Court Slams Councilman for $350K in Back Taxes

     CHICAGO (CN) – A former Illinois councilman who lied about his address and failed to pay taxes for about 20 years cannot appeal his conviction and four-year sentence, the 7th Circuit ruled.
     Michael Collins left his position as a councilman for the city of East St. Louis, Ill., in 2002 and moved to the nearby suburb of Belleville. He later bought a house in Swansea, enrolled his daughter in the local public school and listed Swansea address as his primary residence on various financial documents.
     But Collins continued to use his previous address to vote in East St. Louis and run for precinct committeeman of that city’s Democratic Party in 2002. He was re-elected in 2004, 2006 and 2008.
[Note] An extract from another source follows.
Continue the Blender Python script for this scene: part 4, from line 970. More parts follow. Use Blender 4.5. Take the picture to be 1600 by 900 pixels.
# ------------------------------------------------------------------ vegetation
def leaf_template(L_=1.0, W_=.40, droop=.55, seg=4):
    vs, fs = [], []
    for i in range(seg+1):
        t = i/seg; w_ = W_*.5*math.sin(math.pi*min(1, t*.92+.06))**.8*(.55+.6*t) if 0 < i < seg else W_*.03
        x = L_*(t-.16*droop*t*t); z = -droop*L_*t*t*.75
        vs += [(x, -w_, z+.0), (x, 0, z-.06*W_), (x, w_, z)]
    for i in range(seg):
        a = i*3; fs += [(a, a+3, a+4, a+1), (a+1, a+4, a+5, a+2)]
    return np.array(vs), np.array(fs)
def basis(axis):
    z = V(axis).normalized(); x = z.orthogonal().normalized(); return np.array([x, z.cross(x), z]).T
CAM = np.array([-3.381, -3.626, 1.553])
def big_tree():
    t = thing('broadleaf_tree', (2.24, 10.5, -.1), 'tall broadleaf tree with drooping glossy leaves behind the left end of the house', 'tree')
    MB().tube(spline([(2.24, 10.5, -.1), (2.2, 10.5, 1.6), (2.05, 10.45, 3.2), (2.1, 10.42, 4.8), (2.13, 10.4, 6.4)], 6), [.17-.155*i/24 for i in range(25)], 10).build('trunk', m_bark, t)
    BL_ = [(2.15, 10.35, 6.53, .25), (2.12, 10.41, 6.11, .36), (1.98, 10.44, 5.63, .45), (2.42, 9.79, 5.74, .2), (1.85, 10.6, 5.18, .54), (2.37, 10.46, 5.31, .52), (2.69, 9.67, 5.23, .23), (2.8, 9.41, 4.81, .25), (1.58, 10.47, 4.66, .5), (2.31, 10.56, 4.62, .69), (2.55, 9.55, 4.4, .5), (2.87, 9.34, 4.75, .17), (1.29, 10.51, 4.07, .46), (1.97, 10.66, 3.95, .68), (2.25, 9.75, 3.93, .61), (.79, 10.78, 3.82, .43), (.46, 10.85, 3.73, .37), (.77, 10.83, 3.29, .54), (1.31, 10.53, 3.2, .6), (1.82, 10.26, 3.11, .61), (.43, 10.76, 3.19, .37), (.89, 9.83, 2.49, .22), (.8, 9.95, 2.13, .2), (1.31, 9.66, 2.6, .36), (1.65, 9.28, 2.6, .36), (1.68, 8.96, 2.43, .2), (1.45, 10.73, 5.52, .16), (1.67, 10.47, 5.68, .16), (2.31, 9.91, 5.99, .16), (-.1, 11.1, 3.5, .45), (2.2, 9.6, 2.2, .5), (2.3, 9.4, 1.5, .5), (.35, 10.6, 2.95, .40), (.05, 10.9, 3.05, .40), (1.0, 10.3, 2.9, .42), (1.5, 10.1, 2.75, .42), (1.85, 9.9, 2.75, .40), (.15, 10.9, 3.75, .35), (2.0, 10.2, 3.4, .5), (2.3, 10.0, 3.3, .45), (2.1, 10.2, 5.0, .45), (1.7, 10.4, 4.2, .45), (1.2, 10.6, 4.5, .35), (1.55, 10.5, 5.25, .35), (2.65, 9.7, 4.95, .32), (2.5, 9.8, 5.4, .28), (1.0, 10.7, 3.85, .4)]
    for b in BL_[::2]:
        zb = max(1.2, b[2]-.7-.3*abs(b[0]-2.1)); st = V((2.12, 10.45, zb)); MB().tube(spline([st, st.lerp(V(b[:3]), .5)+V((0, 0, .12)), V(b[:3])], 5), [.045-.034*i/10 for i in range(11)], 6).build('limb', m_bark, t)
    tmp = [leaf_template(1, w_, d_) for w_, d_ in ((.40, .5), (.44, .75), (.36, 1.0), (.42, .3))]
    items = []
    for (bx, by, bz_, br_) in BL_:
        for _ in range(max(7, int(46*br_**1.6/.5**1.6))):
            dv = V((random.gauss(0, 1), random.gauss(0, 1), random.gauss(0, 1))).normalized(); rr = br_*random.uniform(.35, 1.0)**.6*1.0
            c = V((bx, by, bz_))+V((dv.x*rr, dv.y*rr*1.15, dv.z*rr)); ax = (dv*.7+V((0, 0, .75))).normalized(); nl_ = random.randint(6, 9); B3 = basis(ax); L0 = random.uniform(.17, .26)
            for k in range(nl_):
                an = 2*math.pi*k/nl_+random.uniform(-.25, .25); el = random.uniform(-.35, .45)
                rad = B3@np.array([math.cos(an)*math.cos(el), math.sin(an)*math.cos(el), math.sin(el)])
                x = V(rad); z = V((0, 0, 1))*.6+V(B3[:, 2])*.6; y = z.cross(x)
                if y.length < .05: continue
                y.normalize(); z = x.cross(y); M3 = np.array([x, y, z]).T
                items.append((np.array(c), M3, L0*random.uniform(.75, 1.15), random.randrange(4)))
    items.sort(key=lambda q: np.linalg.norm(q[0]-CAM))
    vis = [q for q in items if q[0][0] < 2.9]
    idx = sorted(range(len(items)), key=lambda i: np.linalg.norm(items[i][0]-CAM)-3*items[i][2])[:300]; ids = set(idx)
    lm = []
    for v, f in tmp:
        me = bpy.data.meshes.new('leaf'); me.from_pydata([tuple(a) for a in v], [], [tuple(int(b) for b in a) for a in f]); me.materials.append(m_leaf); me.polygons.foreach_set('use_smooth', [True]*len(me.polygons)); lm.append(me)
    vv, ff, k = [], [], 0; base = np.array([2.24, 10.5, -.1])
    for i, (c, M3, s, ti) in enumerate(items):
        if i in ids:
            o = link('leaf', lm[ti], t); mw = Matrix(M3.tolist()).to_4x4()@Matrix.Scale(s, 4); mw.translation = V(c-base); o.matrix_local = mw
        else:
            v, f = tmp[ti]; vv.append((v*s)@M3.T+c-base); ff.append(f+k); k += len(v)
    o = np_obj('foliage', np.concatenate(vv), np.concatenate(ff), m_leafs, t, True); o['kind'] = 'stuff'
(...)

     After the Public Corruption Task Force sent agents to Collins’ East St. Lewis address, they found that Collins’ sister owned the property and that it was occupied only by her son.
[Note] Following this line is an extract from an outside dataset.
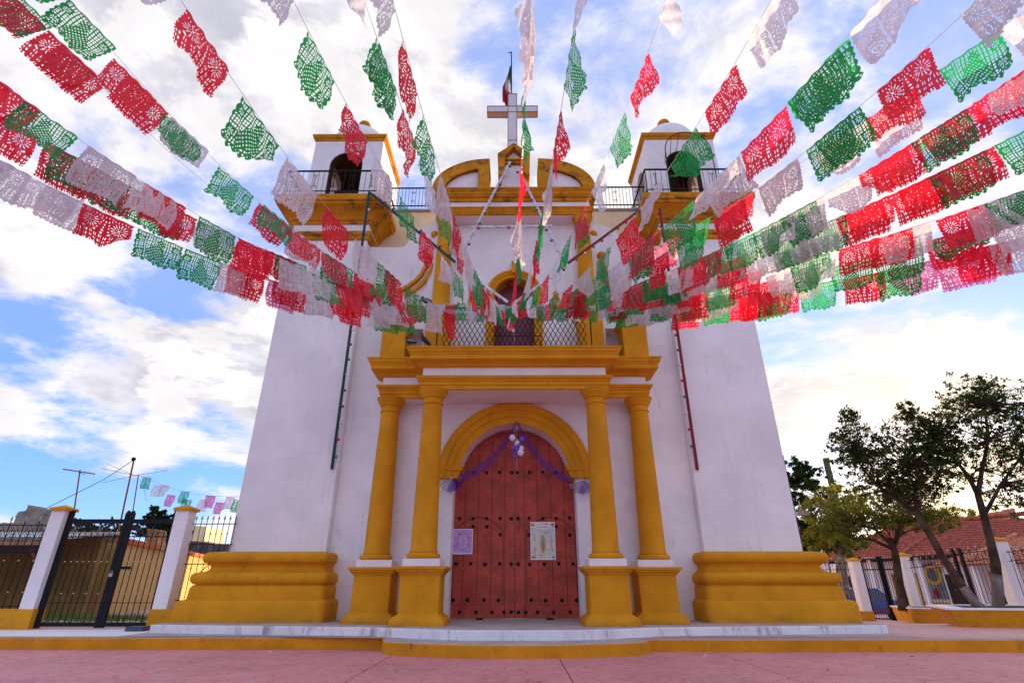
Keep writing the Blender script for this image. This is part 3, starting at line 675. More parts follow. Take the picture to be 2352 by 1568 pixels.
# upper entablature
x0, x1 = -1.90, 1.90
sweep_rect(MB(), x0, x1, 10.74, 11.7, [(-.05, 9.24), (0, 9.245), (0, 9.30), (.018, 9.305), (.018, 9.36), (.03, 9.365), (.04, 9.40), (.06, 9.41), (.06, 9.43), (0, 9.435)]).build('architrave', M['ochre_old'], church)
sweep_rect(MB(), x0 + .02, x1 - .02, 10.76, 11.7, [(0, 9.43), (0, 9.63)]).build('frieze', M['white'], church)
sweep_rect(MB(), x0, x1, 10.74, 11.75, [(0, 9.62), (.03, 9.63), (.04, 9.70), (.09, 9.72), (.11, 9.76), (.13, 9.77), (.135, 9.84), (.155, 9.85), (.165, 9.885), (.18, 9.89), (.185, 9.93), (.15, 9.945)]).build('cornice', M['ochre_old'], church)
# broken segmental gable
def seg_curve(a_, b_, z0, xc=.62, n=18, t0=0.0):
    return [(xc + a_ * math.sin(t), z0 + b_ * math.cos(t)) for t in [t0 + (math.pi / 2 - t0) * i / n for i in range(n + 1)]]
for s in (-1, 1):
    q = MB(); zb0 = 9.94
    for k, (da, yf) in enumerate(((0, 10.60), (.07, 10.63), (.14, 10.66), (.22, 10.69))):
        N = 20; outer = seg_curve(1.42 - da, .95 - da, zb0, n=N); inner = seg_curve(1.42 - .31, .95 - .31, zb0, n=N); yb_ = 11.3 + .001 * k
        vs = [(s * x, yy, z) for (xo, zo), (xi, zi) in zip(outer, inner) for yy in (yf, yb_) for x, z in ((xo, zo), (xi, zi))]; fs = []
        for i in range(N): a = 4 * i; b = a + 4; fs += [(a, a + 1, b + 1, b), (a + 2, b + 2, b + 3, a + 3), (a, b, b + 2, a + 2), (a + 1, a + 3, b + 3, b + 1)]
        fs += [(0, 2, 3, 1), (4 * N, 4 * N + 1, 4 * N + 3, 4 * N + 2)]
        q.add(vs, fs); q.box(min(s * (.62 + da), s * .90), max(s * (.62 + da), s * .90), yf - .0015, yb_ - .002, zb0, 10.60)
    gb = q.build('gable_scroll', M['ochre_old'], church)
    tp = [(.7, zb0)] + [(x, z) for x, z in seg_curve(1.10, .72, zb0)]
    MB().prism(flip(tp, s), 10.715, 11.28).build('gable_panel', M['white'], church)
# central stem, hood and cross
st = [(.62, 9.935), (.50, 9.97), (.40, 10.06), (.33, 10.20), (.285, 10.40), (.265, 10.62), (.262, 10.95)]
MB().prism(st + [(-x, z) for x, z in st[::-1]], 10.82, 11.28).build('gable_stem', M['plaster'], church)
q = MB(); Hy0, Hy1 = 10.66, 11.32
for s in (-1, 1):
    q.prism(flip([(.235, 10.50), (.34, 10.42), (.40, 10.44), (.40, 11.06), (.235, 11.06)], s), Hy0, Hy1)
    q.prism(flip([(0, 11.36), (.235, 11.055), (.42, 11.055), (.42, 11.12), (0, 11.47)], s), Hy0, Hy1)
q.build('gable_hood', M['ochre_old'], church)
MB().prism([(-.23, 10.9), (.23, 10.9), (.23, 11.06), (0, 11.33), (-.23, 11.06)], 10.84, 11.3).build('hood_panel', M['white'], church)
q = MB(); q.box(-.23, .23, 10.72, 11.3, 10.86, 10.90); q.box(-.23, .23, 10.74, 11.3, 10.99, 11.03); q.build('hood_shelf', M['ochre_old'], church)
# cross
cr = thing('cross', None, None); cr.parent = church; cr.location = Vector((-.04, 11.55, 11.2)) - Vector(church.location)
def crossbox(x0, x1, y0, y1, z0, z1, nm='panel'):
    q = MB(); q.k = 0; q.box(x0, x1, y0, y1, z0, z1); o = q.build(nm, [M['crosspanel'], M['crossside']], cr)
    me = o.data
    for p in me.polygons: p.material_index = 1 if p.normal.z < -.5 else 0
tilt = R(1.6)
cxx, cyy = -.04, 11.45
zt_ = 14.17; za1, za2 = 13.44, 13.67
crossbox(cxx - .128, cxx + .128, cyy, cyy + .22, 11.2, za1); crossbox(cxx - .128, cxx + .128, cyy, cyy + .22, za1 + .004, za2 - .004); crossbox(cxx - .128, cxx + .128, cyy, cyy + .22, za2, zt_)
crossbox(cxx - .73, cxx - .132, cyy + .0, cyy + .21, za1, za2); crossbox(cxx + .132, cxx + .73, cyy, cyy + .21, za1, za2)
q = MB(); e = .012
for sx in (-1, 1):
    x = cxx + sx * .130
    for yv in (cyy - .003, cyy + .22): q.bar((x, yv, 11.2), (x, yv, zt_), .016, .016)
    for yv in (cyy - .003, cyy + .213):
        for zv in (za1, za2): q.bar((cxx + sx * .13, yv, zv), (cxx + sx * .735, yv, zv), .018, .016)
        q.bar((cxx + sx * .733, yv, za1), (cxx + sx * .733, yv, za2), .016, .016)
    for zv in (za1, za2): q.bar((cxx + sx * .733, cyy, zv), (cxx + sx * .733, cyy + .21, zv), .016, .016)
for zv in (12.35, za1, za2, zt_): q.bar((cxx - .13, cyy - .004, zv), (cxx + .13, cyy - .004, zv), .016, .012)
q.build('cross_edging', M['crossedge'], cr)
q = MB()
for sx in (-1, 1):
    for sz in (-1, 1):
        for k in (0, 1):
            c0 = (cxx + sx * (.19 + .09 * k), (za2 + .08 + .05 * (1 - k)) if sz > 0 else (za1 - .08 - .05 * (1 - k)))
            q.tube([(c0[0] + sx * (.05 - .004 * i) * math.cos(i * .6) * .8, cyy + .1, c0[1] + sz * (.045 - .004 * i) * math.sin(i * .6)) for i in range(10)], .006, 4)
q.build('cross_scroll', M['crossedge'], cr)

# scroll buttresses beside the upper storey
for s in (-1, 1):
    path = [(2.13, 8.18), (2.17, 7.95), (2.25, 7.75), (2.38, 7.57), (2.55, 7.42), (2.75, 7.30), (2.86, 7.18), (2.93, 6.95), (2.94, 6.6), (2.93, 6.33)]
    body = [(1.95, 6.33)] + [(2.93, 6.33)] + [(x - .02, z) for x, z in path[::-1]] + [(2.0, 8.4), (1.95, 8.4)]
    MB().prism(flip(body, s), 11.2, 11.59).build('buttress', M['plaster'], church)
    q = MB()
    for off in (0.0, .14):
        pts = [Vector((x - off * .9, z - off * .75)) for x, z in path]; 
        L = []
        for i, p in enumerate(pts):
            t_ = (pts[min(i + 1, len(pts) - 1)] - pts[max(0, i - 1)]).normalized(); nn = Vector((t_.y, -t_.x)); L.append((p + nn * .035, p - nn * .035))
        poly = [tuple(a) for a, b in L] + [tuple(b) for a, b in L[::-1]]
        q.prism(flip(poly, s), 11.08 + off * .2, 11.25)
    q.build('scroll_band', M['ochre'], church)
    MB().ball((s * 2.14, 11.12, 8.27), .105, 16).build('scroll_ball', M['ochre'], church, smooth=60)
    MB().ball((s * 1.99, 11.15, 8.93), .10, 16).build('scroll_ball', M['ochre'], church, smooth=60)

# lattice balcony railing
q = MB(); ry = 10.08; zb0, zt0 = 5.36, 6.28; xl, xr = -1.50, 1.50; st_ = .105; hgt = zt0 - zb0
for k in range(-12, 32):
    for d in (1, -1):
        xa = xl + k * st_ * 1.0; xb = xa + d * hgt * .52
        # clip to the rectangle
        p0, p1 = Vector((xa, zb0)), Vector((xb, zt0)); t0_, t1_ = 0, 1; dx = p1.x - p0.x
        for lim, sg in ((xl, 1), (xr, -1)):
            f0 = (p0.x - lim) * sg; f1 = (p1.x - lim) * sg
            if f0 < 0 and f1 < 0: t0_ = 2
            elif f0 < 0: t0_ = max(t0_, f0 / (f0 - f1))
            elif f1 < 0: t1_ = min(t1_, f0 / (f0 - f1))
        if t0_ < t1_:
            a = p0.lerp(p1, t0_); b = p0.lerp(p1, t1_); mid = a.lerp(b, .5); w_ = .0
            q.tube([(a.x, ry, a.y), (mid.x + .006 * d, ry - .008 * d, mid.y), (b.x, ry, b.y)], .0075, 4)
q.tube([(xl - .1, ry, zt0), (xr + .1, ry, zt0)], .02, 6); q.tube([(xl, ry, zb0 + .02), (xr, ry, zb0 + .02)], .012, 5)
for x in (xl - .1, xr + .1): q.tube([(x, ry, zb0 - .01), (x, ry, zt0)], .014, 5)
q.tube([(-.45, ry - .01, zb0), (-.45, ry - .01, 5.62), (.55, ry - .01, 5.62), (.55, ry - .01, zb0)], .009, 4)
q.build('lattice_railing', M['iron'], church)

# ================================================================== LIGHT BARS (poles set with coloured bulbs)
bulb_me = {}
def light_bar(a, b, mt, label, first=0, step=.34, tk=.055, seq=('bulb_red', 'bulb_green', 'bulb_white'), grp='light bars hung on the church front', side=-1):
    a, b = Vector(a), Vector(b); t = thing('light_bar', label, 'light bar', a, grp)
    MB().bar(a, b, tk, .04).build('bar', mt, t); d = (b - a); n = int(d.length / step); dn = d.normalized()
    out_ = dn.cross(Vector((0, 1, 0))).normalized() * side
    for i in range(n):
        m_ = seq[(i + first) % len(seq)]
        if m_ not in bulb_me:
            o = MB().ball((0, 0, 0), .034, 10).build('bulb', M[m_], t, smooth=60); bulb_me[m_] = o.data
        else: o = bpy.data.objects.new('bulb', bulb_me[m_]); col.objects.link(o); o.parent = t
        p = a + dn * (step * (i + .5)) + out_ * (tk / 2 + .032) + Vector((0, -.02, 0)); o.location = p - a
        if i == 0 or (m_, 's') not in bulb_me:
            s_ = MB().tube([(0, 0, 0), tuple(-out_ * .045)], .016, 6).build('bulb_socket', M['iron'], t); s_.location = o.location
    return t
P_ = lambda x, y, Y: tuple(at(x, y, Y))
light_bar(P_(848, 441, 10.86), P_(762, 1077, 11.36), M['green_bar'], 'long dark green bar of bulbs leaning down the left tower', 1, .36, side=1)
light_bar(P_(1515, 478, 10.9), P_(1602, 1079, 11.36), M['red_bar'], 'long dark red bar of bulbs leaning down the right tower', 0, .36, side=-1)
light_bar(P_(850, 443, 10.84), P_(1047, 603, 10.45), M['green_bar'], 'short dark green bar of bulbs slanting off the left tower cornice', 2, .36, side=1)
light_bar(P_(1478, 477, 10.84), P_(1305, 604, 10.45), M['red_bar'], 'short dark red bar of bulbs slanting off the right tower cornice', 1, .30, side=1)
light_bar(P_(1172, 372, 10.62), P_(1048, 606, 10.44), M['white_bar'], 'white bar of bulbs, left side of the star on the gable', 1, .33, side=1)
light_bar(P_(1188, 385, 10.62), P_(1298, 605, 10.44), M['white_bar'], 'white bar of bulbs, right side of the star on the gable', 0, .33, side=-1)
light_bar(P_(1082, 521, 10.52), P_(1268, 519, 10.52), M['white_bar'], 'white level bar of bulbs across the star on the gable', 2, .36, seq=('bulb_red', 'bulb_white'), side=-1)
light_bar(P_(1048, 608, 10.42), P_(1166, 694, 10.05), M['white_bar'], 'white bar of bulbs running down to the railing from the left', 1, .28, side=-1)
light_bar(P_(1300, 610, 10.42), P_(1182, 696, 10.05), M['white_bar'], 'white bar of bulbs running down to the railing from the right', 0, .28, side=1)

# ================================================================== DOOR DECORATIONS
# swags of purple tulle
dr = thing('tulle_swag', 'purple tulle swag draped from the arch top to both imposts', 'drape', P_(1186, 967, 11.0))
for s, tx, ty in ((-1, 1055, 1098), (1, 1313, 1102)):
    a = Vector(P_(1187, 968, 11.0)); b = Vector(P_(tx, ty, 11.02)); n = 26; rows = []
    for i in range(n + 1):
        t_ = i / n; p = a.lerp(b, t_); p.z -= .27 * math.sin(math.pi * t_ ** .9); wv_ = .03 + .10 * math.sin(math.pi * min(1, t_ * .8 + .1)) * (1 - .15 * math.sin(t_ * 20)) + .10 * t_ * t_
        dirn = Vector((b.x - a.x, 0, b.z - a.z)).normalized(); up_ = Vector((-dirn.z, 0, dirn.x)) * (1 if s > 0 else -1)
        row = []
        for j in range(9):
            u = j / 8 - .5; row.append(tuple(p + up_ * wv_ * u + Vector((0, .025 * math.sin(j * 2.1 + t_ * 9), 0))))
        rows.append(row)
    vs = [v for r_ in rows for v in r_]
    MB().add(vs, [(i * 9 + j, i * 9 + j + 1, (i + 1) * 9 + j + 1, (i + 1) * 9 + j) for i in range(n) for j in range(8)]).build('swag', M['tulle_p'], dr, smooth=60, fix=False)
for x, y, nm in ((1037, 1098, 'purple and white tulle bow under the left impost'), (1336, 1102, 'purple and white tulle bow under the right impost')):
    c = Vector(P_(x, y, 11.04)); t = thing('tulle_bow', nm, 'bow', c, 'tulle bows under the imposts')
    for m_, a0, a1, L in (('tulle_w', -160, -78, .30), ('tulle_p', -105, -28, .29), ('tulle_w', -70, -18, .22) if x > 1200 else ('tulle_p', -75, -15, .27)):
        n = 14; vs = [tuple(c)]; 
        for i in range(n + 1):
            a = R(a0 + (a1 - a0) * i / n); l = L * (.93 + .07 * math.sin(i * 1.1)); vs.append((c.x + l * math.cos(a), c.y - .03 - .05 * math.sin(i * 1.9) - .02, c.z + l * math.sin(a)))
            vs.append((c.x + .5 * l * math.cos(a), c.y - .03 - .03 * math.sin(i * 1.9), c.z + .5 * l * math.sin(a)))
        fs = [(0, 2 + 2 * i, 4 + 2 * i) for i in range(n)] + [(2 + 2 * i, 1 + 2 * i, 3 + 2 * i, 4 + 2 * i) for i in range(n)]
        MB().add(vs, fs).build('tulle_fan', M[m_], t, fix=False)
    q = MB(); q.tube([(c.x + .01 * math.sin(i), c.y - .07, c.z + .02 - .025 * i) for i in range(6)], .006, 4); q.ball((c.x, c.y - .04, c.z), .022, 8); q.build('ribbon', M['foil'], t)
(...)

     After checking Internal Revenue Service records to see what address Collins had listed on his tax returns, they discovered that Collins had not filed a federal tax return for 13 years. He had not paid state taxes for 22 years.
     Collins was indicted, tried and convicted of tax evasion, willful failure to file tax returns and voter fraud. U.S. District Judge William Stiehl sentenced him to 50 months imprisonment and ordered almost $350,000 in restitution.
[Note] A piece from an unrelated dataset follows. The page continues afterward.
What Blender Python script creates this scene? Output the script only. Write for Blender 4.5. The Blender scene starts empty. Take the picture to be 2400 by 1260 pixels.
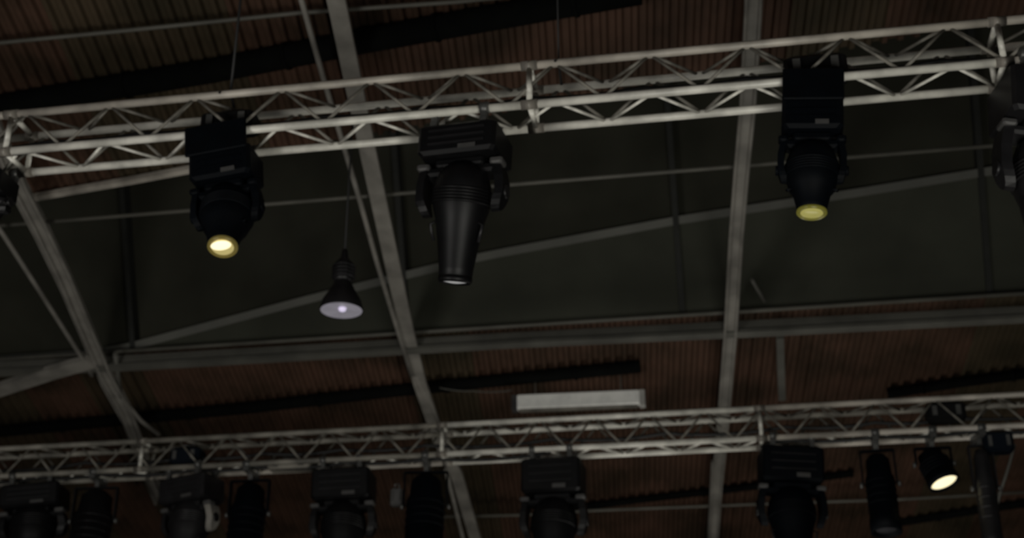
import bpy, math, random
from mathutils import Vector, Matrix
random.seed(7)
C = bpy.context.scene
COL = C.collection
R = math.radians
K = 1.15                       # overall scale of the hall
F = 3066.0                     # focal length in pixels of the 2400 px wide frame
PITCH = R(25.0)
CAM = Vector((0, 0, 1.7))

# ------------------------------------------------------------------ camera
cam_data = bpy.data.cameras.new('camera')
cam = bpy.data.objects.new('camera', cam_data)
COL.objects.link(cam)
cam.location = CAM
cam.rotation_euler = (R(90) + PITCH, 0, 0)
cam_data.sensor_width = 36
cam_data.lens = 36 * F / 2400
cam_data.clip_end = 200
cam_data.dof.use_dof = True
cam_data.dof.focus_distance = 5.5
cam_data.dof.aperture_fstop = 2.0
C.camera = cam

# ------------------------------------------------------------------ light and exposure
world = bpy.data.worlds.new('world'); C.world = world
world.use_nodes = True
world.node_tree.nodes['Background'].inputs[0].default_value = (0.75, 0.85, 1.0, 1)
world.node_tree.nodes['Background'].inputs[1].default_value = 0.02
C.view_settings.view_transform = 'Standard'
C.view_settings.look = 'None'
C.view_settings.gamma = 1
C.view_settings.use_curve_mapping = False
C.view_settings.exposure = 0.0

def area(name, loc, target, size, energy, color):
    l = bpy.data.lights.new(name, 'AREA'); l.energy = energy; l.color = color
    l.shape = 'DISK'; l.size = size
    o = bpy.data.objects.new(name, l); COL.objects.link(o)
    o.location = loc
    o.rotation_euler = (Vector(target) - Vector(loc)).to_track_quat('-Z', 'Y').to_euler()
    return o
area('front_fill_light', (2.0, 3.0, 0.6), (1.5, 12.5, 7), 4.0, 300, (1.0, 0.98, 0.90))  # added unseen lamp, lights roof and trusses from below in front
area('side_fill_light', (-7, 3.0, 0.8), (-3, 13, 7), 4.0, 330, (1.0, 0.97, 0.92))  # added unseen fill lamp from the left side
area('far_fill_light', (2.5, 14.5, 0.6), (2, 17.0, 6), 4.0, 90, (1.0, 0.97, 0.9))  # added unseen fill lamp for the far part of the roof

# ------------------------------------------------------------------ projection maths (real planes of the hall)
cp, sp = math.cos(PITCH), math.sin(PITCH)
RIGHT, UPV, FWD = Vector((1, 0, 0)), Vector((0, -sp, cp)), Vector((0, cp, sp))
def ray(px, py):
    return (FWD * F + RIGHT * (px - 1200) + UPV * (630 - py)) / F      # unit depth along the axis
def at(px, py, depth):
    return CAM + ray(px, py) * depth
def on(px, py, plane):
    p, n = plane
    r = ray(px, py)
    return CAM + r * ((p - CAM).dot(n) / r.dot(n))
def ztop(y):
    return 0
T = -ray(-18960, 2058); T.z = 0; T.normalize()                  # rigging direction, pointing right and nearer
H = Vector((-T.y, T.x, 0))                                       # horizontally away from the camera
S = ray(1500, 3120).normalized()                                 # roof slope, falling away
N = T.cross(S).normalized()
if N.z < 0: N = -N
_r = ray(1200, 150); _hd = math.hypot(_r.x, _r.y)
P0 = CAM + _r * (9.5 * K / _hd)
ROOF = (P0, N)
def below(d): return (P0 - N * d, N)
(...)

     On appeal, Collins challenged the jury instructions, sufficiency of evidence, and the tax-loss calculation.
     A three-judge panel of the 7th Circuit summarily rejected his arguments Friday.
     “The evidence on the tax-evasion and voter-fraud counts was abundant and easily sufficient to support the jury’s verdict,” Judge Diane Sykes wrote for the court. “Collins did not file federal or state tax returns for many years, and to hide his income, he commingled his personal and business accounts, used a false Employer Identification Number, and misappropriated the Social Security Number of his deceased business partner.”
     The District Court also properly rejected the testimony of Collins’ tax-loss expert who admitted in court that her estimates relied on incomplete and, in many cases, inaccurate information provided by Collins, the court noted.
     The three-judge panel affirmed Collins’s conviction and sentence.
     Collins had also been convicted of felony election fraud in 2001 for fraudulently registering voters. He was sentenced to 18 months of probation and 125 hours of community service.